Un printemps à Tchernobyl
"Comment dessiner l'invisible ? J'avais imaginé dessiner des forêts noires, des arbres tordus, décharnés ou monstrueux. J'avais des craies noires, mes encres sombres, mes fusains ... mais la couleur s'impose à moi".
Après avoir lu le roman d'Antoine Choplin "La nuit tombée" et vu le film de Michale Boganim "La terre outragée", j'étais prête à continuer sur le thème de l'après Tchernobyl avec la BD d'Emmanuel Lepage, abondamment commentée sur les blogs.
C'est sur l'invitation d'une association d'artistes engagés contre le nucléaire que le dessinateur se rend à Tchernobyl 22 ans après la catastrophe : "Tchernobyl n'est pas réservé aux scientifiques, aux techniciens du nucléaire, aux journalistes, aux humanitaires, nous aussi nous y avons notre place. Nous croyons que l'artiste est à même de capter l'étrangeté de vivre là-bas et d'en témoigner".
Récit à la première personne, l'auteur nous fait partager ses émotions, ses sensations, ses étonnements. Prêt à affronter un monde catastrophique, il est surpris par la beauté de la nature et sa luxuriance. La mort est tapie là, mais elle ne se voit pas, ne se sent pas, s'est rendue invisible et est d'autant plus dangereuse. Il y a surtout les rencontres humaines avec ceux qui ont décidé de vivre là envers et contre tout, la chaleur des échanges, des moments partagés.
L'auteur est souvent complètement dérouté, ne sachant plus comment rendre compte de cet immense drame, devant la vie qui se manifeste devant lui. Ce n'est pas pour cela qu'il était venu. Par ailleurs, il ne cache rien de ses doutes et de sa peur d'être contaminé.

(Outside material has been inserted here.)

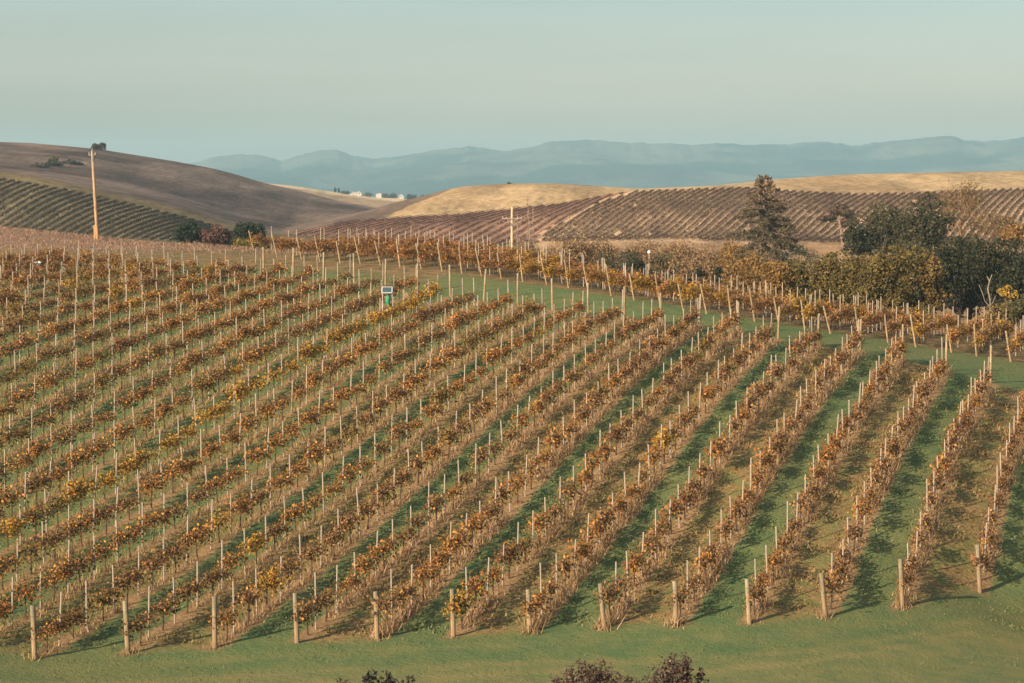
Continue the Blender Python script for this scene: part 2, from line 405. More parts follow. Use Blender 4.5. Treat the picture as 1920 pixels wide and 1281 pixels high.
# --- left brown hill
LB = [(-700,300),(-60,322),(10,337),(65,345),(117,356),(167,367),(235,382),(285,393),(352,410),(440,437),(520,452),(800,470),(2620,520)]
LSKY = [(-700,270),(-200,264),(0,266),(60,268),(120,273),(190,280),(260,292),(330,304),(400,317),(450,330),(500,345),(560,358),(640,378),(700,389),(740,396),(900,430),(2620,520)]
left_hill = Hill(U1, [(330, -17.5), (430, [(-700,420),(0,437),(180,447),(340,457),(430,463),(520,470),(800,490),(2620,560)]),
    (490, LB), (506, [(p_[0], p_[1] - 10) for p_ in LB]), (640, [(-700,285),(0,306),(100,318),(190,333),(330,368),(450,404),(560,424),(700,420),(900,450),(2620,530)]),
    (850, LSKY), (980, [(p_[0], p_[1] + 9) for p_ in LSKY]), (1300, -19.0)], [8, 26, 6, 16, 20, 6, 5], .35, .02, 4)
def col_left(x, y, u, v):
    n = fbm(x * .03, y * .012, 2, 5); st = fbm(x * .01 + y * .004, y * .06, 8, 4)
    c = lerp((.105, .072, .058), (.215, .15, .115), smooth(.36, .64, n))
    t = smooth(.48, .66, fbm(x * .012, y * .02, 31, 4)) * smooth(380, 420, v) * smooth(360, 430, u); c = c * (1 - .5 * t[:, None]) + np.array([.27, .19, .14])[None] * .5 * t[:, None]  # sunlit patch on the lower right flank, painted in as lighter colour
    t = smooth(.5, .7, st) * .5; c = c * (1 - t[:, None]) + np.array([.21, .15, .115])[None] * t[:, None]
    lo = np.interp(u, [p_[0] for p_ in LB], [p_[1] for p_ in LB]) - v      # >0 above the vineyard edge
    ol = smooth(17, 11, lo) ; c = c * (1 - ol[:, None]) + np.array([.20, .145, .072])[None] * ol[:, None]
    vy_ = smooth(1, -2, lo) * smooth(470, 430, u); c = c * (1 - vy_[:, None]) + lerp((.30, .225, .135), (.24, .185, .105), n) * vy_[:, None]
    return c * (.62 + .76 * fbm(x * .09 + y * .05, y * .45, 77, 5))[:, None]
left_hill.build('brown_hill', col_left, M_HILL)

# --- middle hill with the golden tops
B3 = [(-700,470),(400,446),(500,434),(640,416),(720,410),(860,401),(1050,381),(1180,358),(1330,352.5),(1400,351),(1480,357),(1600,363),(1700,362),(1800,357),(1920,352),(2620,330)]
SK = [(-700,480),(400,452),(500,431),(640,406),(708,389),(753,376),(797,366),(830,357),(870,349),(950,344),(1040,344),(1140,350),(1200,354.5),(1330,349.5),(1400,343),(1480,335),(1600,328),(1700,326),(1800,324),(1920,321),(2620,300)]
mid_hill = Hill(U1, [(300, -17.5), (500, [(-700,510),(430,476),(500,464),(700,461),(1000,456),(1100,450),(1300,450),(1500,452),(1700,455),(2620,455)]),
    (528, [(-700,495),(400,462),(500,441),(640,429),(860,416),(1010,408),(1120,395),(1330,388),(1600,398),(1920,388),(2620,370)]),
    (556, B3), (660, SK), (790, [(p_[0], p_[1] + 12) for p_ in SK]), (1150, -19.0)], [14, 30, 20, 22, 7, 6], .3, .02, 14)
GOLD = [(722,409),(763,387),(797,375),(835,360),(875,340),(1300,330),(2000,290),(2700,280),(2620,332),(1920,353),(1800,358),(1700,363),(1600,364),(1480,358),(1400,352),(1330,353.5),(1180,359),(1050,382),(860,402)]
def col_mid(x, y, u, v):
    n = fbm(x * .03, y * .012, 41, 5)
    c = lerp((.155, .105, .078), (.215, .150, .108), smooth(.3, .7, n))
    gd = inpoly(u, v, GOLD) | ((y > 665) & (u > 800))
    gold = lerp((.37, .245, .125), (.47, .325, .175), smooth(.3, .7, fbm(x * .05, y * .02, 43, 4)))
    c = np.where(gd[:, None], gold, c)
    rb = inpoly(u, v, [(1010,470),(1005,440),(1110,378),(1190,357),(1330,353),(1400,351.5),(1480,358),(1600,364),(1800,358),(1920,353),(2620,331),(2620,520),(1010,520)]) & ~gd
    c = np.where(rb[:, None], lerp((.40, .265, .16), (.50, .335, .205), n), c)
    rd = inpoly(u, v, [(480,470),(540,440),(640,418),(722,410),(860,402),(1050,382),(1180,359),(1110,380),(1008,440),(1000,470)]) & ~gd
    c = np.where(rd[:, None], lerp((.27, .155, .10), (.33, .195, .125), n), c)
    tn = smooth(449, 455, v) * smooth(980, 1060, u); c = c * (1 - tn[:, None]) + lerp((.36, .215, .11), (.27, .165, .085), n) * tn[:, None]
    ys_ = smooth(455, 459, v) * smooth(1040, 980, u); c = c * (1 - ys_[:, None]) + np.array([.25, .19, .08])[None] * ys_[:, None]
    return c * (.9 + .2 * fbm(x * .2, y * .2, 79, 3))[:, None]
mid_hill.build('golden_hill', col_mid, M_HILL)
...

Les dessins sont magnifiques, une splendeur, qu'ils soient en noir et blanc ou en couleurs, ils collent remarquablement bien au texte et aident à saisir la complexité de la situation là-bas. Une BD de grande qualité, à découvrir absolument.
"La zone. Une terre sans les hommes ... et qui s'en passe. Une terre, en ces jours de printemps, éclatante de beauté, qui pourrait même avoir un air de paradis ... Une terre d'où les hommes sont exclus, se sont exclus ... se sont chassés eux-mêmes ! On raconte que l'homme fut chassé du paradis. A Tchernobyl, c'est l'homme qui se chasse de la terre".